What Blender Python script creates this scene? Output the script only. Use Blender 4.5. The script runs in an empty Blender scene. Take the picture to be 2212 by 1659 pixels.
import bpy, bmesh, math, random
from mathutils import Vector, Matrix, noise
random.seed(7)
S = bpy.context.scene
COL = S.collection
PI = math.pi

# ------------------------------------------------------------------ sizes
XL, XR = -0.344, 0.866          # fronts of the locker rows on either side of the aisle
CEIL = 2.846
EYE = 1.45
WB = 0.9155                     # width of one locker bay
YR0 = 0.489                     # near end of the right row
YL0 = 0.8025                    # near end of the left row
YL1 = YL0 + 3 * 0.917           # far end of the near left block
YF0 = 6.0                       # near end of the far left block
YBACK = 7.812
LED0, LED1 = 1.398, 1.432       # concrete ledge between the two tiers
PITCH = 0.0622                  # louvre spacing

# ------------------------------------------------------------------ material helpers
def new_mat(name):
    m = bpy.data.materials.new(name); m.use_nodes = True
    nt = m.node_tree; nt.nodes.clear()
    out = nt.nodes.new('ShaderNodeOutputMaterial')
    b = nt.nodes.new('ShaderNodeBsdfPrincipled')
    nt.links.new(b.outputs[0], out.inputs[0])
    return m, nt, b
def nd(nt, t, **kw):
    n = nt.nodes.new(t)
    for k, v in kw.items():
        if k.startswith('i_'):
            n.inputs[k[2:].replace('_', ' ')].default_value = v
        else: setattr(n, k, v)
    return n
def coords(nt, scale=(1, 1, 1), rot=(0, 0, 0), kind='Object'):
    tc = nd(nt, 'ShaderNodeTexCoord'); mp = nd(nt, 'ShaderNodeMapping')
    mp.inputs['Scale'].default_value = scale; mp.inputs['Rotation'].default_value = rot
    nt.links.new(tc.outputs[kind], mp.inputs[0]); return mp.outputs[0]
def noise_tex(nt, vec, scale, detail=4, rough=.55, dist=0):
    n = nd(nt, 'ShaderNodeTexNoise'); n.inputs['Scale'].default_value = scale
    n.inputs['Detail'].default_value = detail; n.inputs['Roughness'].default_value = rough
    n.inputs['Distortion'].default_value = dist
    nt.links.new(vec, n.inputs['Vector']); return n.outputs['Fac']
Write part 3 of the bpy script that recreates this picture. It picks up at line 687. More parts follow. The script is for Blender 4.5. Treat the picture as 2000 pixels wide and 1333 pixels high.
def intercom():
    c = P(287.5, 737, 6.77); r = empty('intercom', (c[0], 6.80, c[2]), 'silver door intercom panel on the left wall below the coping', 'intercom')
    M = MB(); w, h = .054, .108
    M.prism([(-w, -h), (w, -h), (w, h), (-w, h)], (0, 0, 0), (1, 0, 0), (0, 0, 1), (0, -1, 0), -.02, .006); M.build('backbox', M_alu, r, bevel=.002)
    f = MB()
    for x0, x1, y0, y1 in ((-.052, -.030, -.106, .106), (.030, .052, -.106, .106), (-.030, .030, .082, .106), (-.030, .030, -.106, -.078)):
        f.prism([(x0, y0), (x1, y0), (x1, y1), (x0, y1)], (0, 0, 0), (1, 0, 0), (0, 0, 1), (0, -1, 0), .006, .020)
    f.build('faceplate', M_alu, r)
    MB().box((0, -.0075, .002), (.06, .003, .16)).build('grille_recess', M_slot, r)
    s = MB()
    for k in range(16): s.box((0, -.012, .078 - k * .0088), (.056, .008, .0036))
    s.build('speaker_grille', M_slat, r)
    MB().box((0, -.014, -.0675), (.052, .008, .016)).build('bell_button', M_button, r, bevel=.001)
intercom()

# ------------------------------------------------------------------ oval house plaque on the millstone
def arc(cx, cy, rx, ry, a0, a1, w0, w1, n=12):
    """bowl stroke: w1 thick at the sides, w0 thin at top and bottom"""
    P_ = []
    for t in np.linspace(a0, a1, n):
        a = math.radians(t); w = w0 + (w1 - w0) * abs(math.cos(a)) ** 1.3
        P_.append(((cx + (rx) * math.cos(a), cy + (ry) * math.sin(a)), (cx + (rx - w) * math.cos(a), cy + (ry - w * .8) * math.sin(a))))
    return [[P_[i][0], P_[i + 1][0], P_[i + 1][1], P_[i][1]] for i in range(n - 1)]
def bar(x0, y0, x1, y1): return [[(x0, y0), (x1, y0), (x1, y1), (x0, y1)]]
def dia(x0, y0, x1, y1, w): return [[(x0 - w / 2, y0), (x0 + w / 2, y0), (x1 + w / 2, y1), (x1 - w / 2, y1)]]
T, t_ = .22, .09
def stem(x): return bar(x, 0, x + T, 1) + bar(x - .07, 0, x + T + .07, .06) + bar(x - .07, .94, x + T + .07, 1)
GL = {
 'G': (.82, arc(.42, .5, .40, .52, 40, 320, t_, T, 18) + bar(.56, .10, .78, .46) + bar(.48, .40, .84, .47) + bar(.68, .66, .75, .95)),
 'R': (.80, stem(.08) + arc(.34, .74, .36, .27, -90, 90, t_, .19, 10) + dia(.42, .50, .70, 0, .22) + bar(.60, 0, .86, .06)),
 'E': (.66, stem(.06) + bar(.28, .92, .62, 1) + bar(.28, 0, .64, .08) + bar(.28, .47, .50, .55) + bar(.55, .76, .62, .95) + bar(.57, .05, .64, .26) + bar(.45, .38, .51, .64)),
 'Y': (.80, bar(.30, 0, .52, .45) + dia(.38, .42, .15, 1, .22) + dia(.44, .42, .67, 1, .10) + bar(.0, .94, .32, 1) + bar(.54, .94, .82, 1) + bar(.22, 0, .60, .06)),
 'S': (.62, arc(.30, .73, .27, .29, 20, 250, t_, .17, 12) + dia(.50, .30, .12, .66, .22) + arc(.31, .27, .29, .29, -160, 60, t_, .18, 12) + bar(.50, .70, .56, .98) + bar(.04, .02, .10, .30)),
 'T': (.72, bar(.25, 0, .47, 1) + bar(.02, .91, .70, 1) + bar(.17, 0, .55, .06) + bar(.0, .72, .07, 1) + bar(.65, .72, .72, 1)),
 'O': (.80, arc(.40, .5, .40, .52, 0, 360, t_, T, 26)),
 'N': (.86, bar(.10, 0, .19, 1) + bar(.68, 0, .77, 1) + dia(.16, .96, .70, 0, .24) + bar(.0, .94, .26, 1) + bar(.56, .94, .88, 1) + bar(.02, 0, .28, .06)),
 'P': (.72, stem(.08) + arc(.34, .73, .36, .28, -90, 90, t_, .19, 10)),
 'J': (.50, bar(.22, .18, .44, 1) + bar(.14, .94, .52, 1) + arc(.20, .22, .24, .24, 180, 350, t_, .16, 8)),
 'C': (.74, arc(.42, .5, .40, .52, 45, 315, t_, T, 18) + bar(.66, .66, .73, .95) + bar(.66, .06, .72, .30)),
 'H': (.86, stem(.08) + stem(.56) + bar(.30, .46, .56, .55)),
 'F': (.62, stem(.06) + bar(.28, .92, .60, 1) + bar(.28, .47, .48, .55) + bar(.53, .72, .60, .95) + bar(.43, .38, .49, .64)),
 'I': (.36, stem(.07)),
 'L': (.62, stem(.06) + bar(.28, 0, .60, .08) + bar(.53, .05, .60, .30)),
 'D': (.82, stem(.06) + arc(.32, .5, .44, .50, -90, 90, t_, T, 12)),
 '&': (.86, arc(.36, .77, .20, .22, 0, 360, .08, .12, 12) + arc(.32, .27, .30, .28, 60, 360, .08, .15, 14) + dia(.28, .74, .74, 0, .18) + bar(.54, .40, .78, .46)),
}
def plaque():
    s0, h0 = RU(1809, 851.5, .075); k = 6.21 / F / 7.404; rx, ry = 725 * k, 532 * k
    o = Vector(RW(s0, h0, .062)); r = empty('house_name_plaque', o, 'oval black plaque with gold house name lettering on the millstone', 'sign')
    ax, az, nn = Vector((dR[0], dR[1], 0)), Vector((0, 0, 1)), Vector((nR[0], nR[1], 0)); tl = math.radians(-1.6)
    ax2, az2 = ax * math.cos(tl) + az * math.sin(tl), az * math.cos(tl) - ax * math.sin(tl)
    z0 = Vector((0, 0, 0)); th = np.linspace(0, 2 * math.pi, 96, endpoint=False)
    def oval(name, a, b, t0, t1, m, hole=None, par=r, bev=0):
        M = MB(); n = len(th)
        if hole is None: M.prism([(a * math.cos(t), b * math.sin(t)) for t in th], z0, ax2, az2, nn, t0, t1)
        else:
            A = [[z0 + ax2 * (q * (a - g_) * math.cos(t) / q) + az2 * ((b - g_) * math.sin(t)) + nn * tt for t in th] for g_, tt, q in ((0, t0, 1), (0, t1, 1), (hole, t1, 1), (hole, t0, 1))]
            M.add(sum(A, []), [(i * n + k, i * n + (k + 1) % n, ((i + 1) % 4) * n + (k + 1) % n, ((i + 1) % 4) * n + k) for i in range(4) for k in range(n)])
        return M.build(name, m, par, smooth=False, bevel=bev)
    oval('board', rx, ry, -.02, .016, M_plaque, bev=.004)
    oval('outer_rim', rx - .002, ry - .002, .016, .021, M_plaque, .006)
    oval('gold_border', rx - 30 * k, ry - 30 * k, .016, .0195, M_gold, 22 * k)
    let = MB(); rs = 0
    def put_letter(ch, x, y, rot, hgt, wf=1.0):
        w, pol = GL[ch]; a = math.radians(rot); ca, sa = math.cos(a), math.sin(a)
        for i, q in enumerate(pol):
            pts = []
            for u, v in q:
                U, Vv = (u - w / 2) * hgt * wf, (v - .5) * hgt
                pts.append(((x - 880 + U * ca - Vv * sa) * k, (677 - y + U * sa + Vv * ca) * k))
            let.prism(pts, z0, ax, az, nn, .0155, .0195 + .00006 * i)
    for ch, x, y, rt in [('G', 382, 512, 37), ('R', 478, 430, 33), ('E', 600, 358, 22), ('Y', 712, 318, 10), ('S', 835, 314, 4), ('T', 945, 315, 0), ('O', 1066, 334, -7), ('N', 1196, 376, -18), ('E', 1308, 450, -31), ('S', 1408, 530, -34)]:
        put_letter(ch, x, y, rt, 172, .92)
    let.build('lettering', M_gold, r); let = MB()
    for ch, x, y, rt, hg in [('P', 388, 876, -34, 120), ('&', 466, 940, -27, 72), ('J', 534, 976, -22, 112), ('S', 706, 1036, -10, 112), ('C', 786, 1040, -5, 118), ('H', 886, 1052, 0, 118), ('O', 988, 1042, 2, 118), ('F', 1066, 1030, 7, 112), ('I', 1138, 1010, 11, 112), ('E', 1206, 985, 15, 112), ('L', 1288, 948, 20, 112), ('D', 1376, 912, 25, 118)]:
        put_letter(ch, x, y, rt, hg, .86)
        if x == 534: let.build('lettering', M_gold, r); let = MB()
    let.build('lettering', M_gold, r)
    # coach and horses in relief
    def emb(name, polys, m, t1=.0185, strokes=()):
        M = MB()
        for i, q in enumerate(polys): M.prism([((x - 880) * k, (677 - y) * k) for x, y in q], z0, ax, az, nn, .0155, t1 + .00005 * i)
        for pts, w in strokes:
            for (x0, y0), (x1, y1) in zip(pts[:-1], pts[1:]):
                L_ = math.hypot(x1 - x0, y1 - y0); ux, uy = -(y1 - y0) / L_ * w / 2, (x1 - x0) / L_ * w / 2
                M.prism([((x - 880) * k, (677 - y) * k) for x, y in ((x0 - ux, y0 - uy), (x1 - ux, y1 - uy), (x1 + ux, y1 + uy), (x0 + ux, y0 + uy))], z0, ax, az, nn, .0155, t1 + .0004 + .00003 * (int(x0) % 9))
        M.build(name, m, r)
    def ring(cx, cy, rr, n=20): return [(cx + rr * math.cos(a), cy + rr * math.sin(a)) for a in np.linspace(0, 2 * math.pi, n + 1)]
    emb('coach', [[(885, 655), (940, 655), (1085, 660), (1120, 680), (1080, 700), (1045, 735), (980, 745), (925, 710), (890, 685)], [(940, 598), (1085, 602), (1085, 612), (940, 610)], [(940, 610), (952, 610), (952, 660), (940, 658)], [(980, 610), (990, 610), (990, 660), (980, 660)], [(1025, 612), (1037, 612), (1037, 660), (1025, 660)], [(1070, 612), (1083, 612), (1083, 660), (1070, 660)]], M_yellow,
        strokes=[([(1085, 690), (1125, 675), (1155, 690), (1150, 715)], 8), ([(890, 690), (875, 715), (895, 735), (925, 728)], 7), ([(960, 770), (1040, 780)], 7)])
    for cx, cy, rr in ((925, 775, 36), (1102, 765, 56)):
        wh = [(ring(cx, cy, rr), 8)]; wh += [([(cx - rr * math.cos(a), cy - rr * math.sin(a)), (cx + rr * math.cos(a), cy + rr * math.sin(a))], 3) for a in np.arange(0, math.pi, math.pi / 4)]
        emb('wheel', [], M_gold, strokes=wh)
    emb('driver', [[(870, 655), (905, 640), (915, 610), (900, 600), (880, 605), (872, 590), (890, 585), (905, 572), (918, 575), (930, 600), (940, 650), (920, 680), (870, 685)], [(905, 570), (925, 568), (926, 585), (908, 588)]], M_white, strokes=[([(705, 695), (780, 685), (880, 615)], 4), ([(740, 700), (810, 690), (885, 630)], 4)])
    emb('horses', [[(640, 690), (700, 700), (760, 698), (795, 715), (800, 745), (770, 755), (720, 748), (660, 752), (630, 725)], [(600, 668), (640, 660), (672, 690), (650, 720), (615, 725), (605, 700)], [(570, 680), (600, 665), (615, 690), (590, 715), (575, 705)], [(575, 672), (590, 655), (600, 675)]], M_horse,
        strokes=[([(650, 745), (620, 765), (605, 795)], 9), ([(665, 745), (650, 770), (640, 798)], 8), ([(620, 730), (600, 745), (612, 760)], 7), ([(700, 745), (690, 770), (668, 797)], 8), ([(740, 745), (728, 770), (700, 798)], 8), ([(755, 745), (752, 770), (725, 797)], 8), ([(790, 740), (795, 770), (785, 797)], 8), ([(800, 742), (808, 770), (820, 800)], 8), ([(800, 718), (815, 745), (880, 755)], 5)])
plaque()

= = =

PROBLEM DETAILS:
Repeat exactly the lines from the first line of the records above through the line containing "PI = math.pi", both included, and nothing else.

TASK ANSWER:
What Blender Python script creates this scene? Output the script only. Use Blender 4.5. The script runs in an empty Blender scene. Take the picture to be 2212 by 1659 pixels.
import bpy, bmesh, math, random
from mathutils import Vector, Matrix, noise
random.seed(7)
S = bpy.context.scene
COL = S.collection
PI = math.pi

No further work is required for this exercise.